(Rows from a 3D scene dataset)
-- start --

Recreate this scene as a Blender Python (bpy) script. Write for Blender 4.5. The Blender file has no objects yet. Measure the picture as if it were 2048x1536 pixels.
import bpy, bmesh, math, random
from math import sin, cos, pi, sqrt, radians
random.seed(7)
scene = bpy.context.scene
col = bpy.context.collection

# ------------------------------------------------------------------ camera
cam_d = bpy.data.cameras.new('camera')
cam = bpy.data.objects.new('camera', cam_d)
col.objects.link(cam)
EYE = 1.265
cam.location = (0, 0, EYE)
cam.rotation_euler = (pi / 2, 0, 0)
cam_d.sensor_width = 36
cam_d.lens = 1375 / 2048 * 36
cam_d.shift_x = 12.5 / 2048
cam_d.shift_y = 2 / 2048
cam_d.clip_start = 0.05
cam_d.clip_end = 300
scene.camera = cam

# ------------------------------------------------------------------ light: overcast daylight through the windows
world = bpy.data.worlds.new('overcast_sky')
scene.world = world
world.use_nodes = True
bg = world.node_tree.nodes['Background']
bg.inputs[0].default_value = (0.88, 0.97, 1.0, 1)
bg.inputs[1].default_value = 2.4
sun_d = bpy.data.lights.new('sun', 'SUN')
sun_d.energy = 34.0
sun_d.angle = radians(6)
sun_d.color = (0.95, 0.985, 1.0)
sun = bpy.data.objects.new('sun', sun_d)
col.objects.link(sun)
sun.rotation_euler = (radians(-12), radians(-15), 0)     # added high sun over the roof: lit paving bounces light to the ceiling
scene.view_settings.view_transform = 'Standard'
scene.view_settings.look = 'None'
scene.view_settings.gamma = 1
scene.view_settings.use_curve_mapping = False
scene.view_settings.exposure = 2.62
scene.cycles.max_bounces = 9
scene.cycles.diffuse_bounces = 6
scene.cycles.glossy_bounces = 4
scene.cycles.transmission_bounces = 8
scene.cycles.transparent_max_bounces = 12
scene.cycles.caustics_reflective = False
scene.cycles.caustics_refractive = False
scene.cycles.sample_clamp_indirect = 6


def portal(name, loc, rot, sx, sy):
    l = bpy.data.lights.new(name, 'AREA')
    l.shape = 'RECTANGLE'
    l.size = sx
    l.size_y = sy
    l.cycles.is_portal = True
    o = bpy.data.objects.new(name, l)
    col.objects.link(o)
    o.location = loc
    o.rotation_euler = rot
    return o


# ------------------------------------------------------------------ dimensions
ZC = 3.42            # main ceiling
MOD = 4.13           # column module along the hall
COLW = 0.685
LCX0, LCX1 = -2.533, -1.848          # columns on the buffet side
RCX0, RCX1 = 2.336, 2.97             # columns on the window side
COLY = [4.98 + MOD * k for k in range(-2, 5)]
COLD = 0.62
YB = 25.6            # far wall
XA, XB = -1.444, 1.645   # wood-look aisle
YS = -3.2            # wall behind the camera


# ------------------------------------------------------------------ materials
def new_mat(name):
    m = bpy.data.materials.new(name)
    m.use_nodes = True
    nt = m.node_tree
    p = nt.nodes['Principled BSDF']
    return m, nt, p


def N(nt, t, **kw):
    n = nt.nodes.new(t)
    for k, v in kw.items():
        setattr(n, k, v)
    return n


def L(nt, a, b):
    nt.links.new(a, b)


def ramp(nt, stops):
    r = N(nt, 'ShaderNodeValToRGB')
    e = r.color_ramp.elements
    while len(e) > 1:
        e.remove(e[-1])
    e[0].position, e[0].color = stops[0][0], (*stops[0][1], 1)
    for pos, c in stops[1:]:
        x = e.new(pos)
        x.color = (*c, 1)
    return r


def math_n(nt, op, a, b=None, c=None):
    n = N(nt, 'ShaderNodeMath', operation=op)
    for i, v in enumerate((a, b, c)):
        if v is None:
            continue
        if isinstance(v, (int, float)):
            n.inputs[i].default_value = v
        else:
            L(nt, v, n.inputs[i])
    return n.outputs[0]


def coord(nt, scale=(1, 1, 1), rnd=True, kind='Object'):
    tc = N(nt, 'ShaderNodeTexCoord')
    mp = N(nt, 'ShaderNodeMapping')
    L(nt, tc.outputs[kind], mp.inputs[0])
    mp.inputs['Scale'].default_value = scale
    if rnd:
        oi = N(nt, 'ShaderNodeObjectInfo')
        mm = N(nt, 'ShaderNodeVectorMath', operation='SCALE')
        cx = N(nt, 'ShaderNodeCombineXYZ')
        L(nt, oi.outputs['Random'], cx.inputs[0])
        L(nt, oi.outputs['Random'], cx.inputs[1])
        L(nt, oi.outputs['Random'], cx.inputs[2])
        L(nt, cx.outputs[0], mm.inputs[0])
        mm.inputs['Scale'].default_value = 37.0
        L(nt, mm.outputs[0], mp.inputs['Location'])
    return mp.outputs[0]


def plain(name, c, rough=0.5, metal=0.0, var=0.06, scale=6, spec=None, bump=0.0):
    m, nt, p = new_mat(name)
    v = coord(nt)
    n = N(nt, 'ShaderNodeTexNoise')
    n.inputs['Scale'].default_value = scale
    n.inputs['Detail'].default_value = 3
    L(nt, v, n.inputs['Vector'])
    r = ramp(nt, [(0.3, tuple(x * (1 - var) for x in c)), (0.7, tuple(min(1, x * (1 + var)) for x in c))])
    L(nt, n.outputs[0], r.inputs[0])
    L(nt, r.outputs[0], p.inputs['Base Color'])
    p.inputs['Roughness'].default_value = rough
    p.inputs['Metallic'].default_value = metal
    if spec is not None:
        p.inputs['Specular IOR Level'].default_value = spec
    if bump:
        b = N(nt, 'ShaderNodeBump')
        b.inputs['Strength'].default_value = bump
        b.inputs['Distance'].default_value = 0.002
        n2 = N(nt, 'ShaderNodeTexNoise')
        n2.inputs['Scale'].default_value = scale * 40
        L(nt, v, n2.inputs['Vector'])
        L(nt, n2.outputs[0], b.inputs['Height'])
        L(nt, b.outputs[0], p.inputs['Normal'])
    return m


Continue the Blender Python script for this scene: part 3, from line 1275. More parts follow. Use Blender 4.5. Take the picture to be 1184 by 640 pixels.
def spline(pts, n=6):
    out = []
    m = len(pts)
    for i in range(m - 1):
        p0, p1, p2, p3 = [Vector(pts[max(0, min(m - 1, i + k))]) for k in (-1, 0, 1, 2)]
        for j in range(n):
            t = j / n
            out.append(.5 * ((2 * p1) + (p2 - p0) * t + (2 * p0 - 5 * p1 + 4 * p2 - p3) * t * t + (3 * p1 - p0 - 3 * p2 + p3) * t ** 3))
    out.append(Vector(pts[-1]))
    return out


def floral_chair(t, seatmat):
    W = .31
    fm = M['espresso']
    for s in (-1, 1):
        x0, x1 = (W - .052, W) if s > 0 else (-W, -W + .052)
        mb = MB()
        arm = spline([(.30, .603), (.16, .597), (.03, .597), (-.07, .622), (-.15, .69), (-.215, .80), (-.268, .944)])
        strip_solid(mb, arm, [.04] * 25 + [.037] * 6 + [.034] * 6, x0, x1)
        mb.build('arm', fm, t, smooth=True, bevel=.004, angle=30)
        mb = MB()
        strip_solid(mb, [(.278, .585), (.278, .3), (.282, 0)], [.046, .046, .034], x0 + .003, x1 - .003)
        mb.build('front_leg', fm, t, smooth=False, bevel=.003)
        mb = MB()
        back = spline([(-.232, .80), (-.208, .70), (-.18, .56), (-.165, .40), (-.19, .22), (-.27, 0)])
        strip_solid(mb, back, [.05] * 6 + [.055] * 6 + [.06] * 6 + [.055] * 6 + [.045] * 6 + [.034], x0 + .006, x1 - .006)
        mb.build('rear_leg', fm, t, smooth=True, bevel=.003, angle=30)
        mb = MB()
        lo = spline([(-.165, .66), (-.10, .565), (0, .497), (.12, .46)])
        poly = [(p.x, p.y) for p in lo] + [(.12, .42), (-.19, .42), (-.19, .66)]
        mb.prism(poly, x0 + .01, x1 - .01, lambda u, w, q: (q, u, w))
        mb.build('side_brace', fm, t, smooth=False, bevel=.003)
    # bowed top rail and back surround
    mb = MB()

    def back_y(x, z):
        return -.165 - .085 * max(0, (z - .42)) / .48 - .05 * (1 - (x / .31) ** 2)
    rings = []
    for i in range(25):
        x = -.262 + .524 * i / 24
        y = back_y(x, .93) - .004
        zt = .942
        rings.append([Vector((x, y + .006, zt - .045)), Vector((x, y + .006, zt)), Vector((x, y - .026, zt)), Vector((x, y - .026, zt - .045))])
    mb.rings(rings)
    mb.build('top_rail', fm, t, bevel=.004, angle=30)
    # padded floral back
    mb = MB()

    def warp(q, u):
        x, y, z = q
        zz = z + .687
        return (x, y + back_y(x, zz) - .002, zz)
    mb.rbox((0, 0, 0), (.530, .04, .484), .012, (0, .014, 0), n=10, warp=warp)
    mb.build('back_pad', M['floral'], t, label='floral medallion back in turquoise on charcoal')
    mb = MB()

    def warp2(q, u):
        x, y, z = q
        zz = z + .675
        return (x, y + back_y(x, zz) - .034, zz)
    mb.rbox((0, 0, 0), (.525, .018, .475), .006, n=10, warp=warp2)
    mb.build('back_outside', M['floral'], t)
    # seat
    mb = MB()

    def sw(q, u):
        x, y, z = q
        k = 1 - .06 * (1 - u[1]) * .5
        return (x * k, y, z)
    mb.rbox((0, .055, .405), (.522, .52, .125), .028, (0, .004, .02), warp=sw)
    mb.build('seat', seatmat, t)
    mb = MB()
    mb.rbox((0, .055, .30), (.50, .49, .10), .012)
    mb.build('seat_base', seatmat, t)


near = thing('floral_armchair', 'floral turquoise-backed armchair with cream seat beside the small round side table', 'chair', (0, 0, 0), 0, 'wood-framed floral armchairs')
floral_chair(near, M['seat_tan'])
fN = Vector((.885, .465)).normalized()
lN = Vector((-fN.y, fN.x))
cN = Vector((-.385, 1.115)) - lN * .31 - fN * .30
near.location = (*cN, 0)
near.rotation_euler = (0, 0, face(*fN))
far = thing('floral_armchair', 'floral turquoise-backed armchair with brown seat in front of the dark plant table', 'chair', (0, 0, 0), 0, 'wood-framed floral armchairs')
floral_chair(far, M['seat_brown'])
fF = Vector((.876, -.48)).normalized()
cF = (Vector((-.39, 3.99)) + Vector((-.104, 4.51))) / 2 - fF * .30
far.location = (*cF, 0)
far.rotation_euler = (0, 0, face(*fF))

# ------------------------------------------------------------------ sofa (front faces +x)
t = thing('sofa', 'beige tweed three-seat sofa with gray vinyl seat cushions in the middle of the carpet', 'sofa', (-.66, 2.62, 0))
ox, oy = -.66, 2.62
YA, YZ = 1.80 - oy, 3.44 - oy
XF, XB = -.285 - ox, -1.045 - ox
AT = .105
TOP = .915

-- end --

EXERCISE OBJECTIVE -
Collect each line above holding the string "Blender".

FULL OUTPUT -
Recreate this scene as a Blender Python (bpy) script. Write for Blender 4.5. The Blender file has no objects yet. Measure the picture as if it were 2048x1536 pixels.
Continue the Blender Python script for this scene: part 3, from line 1275. More parts follow. Use Blender 4.5. Take the picture to be 1184 by 640 pixels.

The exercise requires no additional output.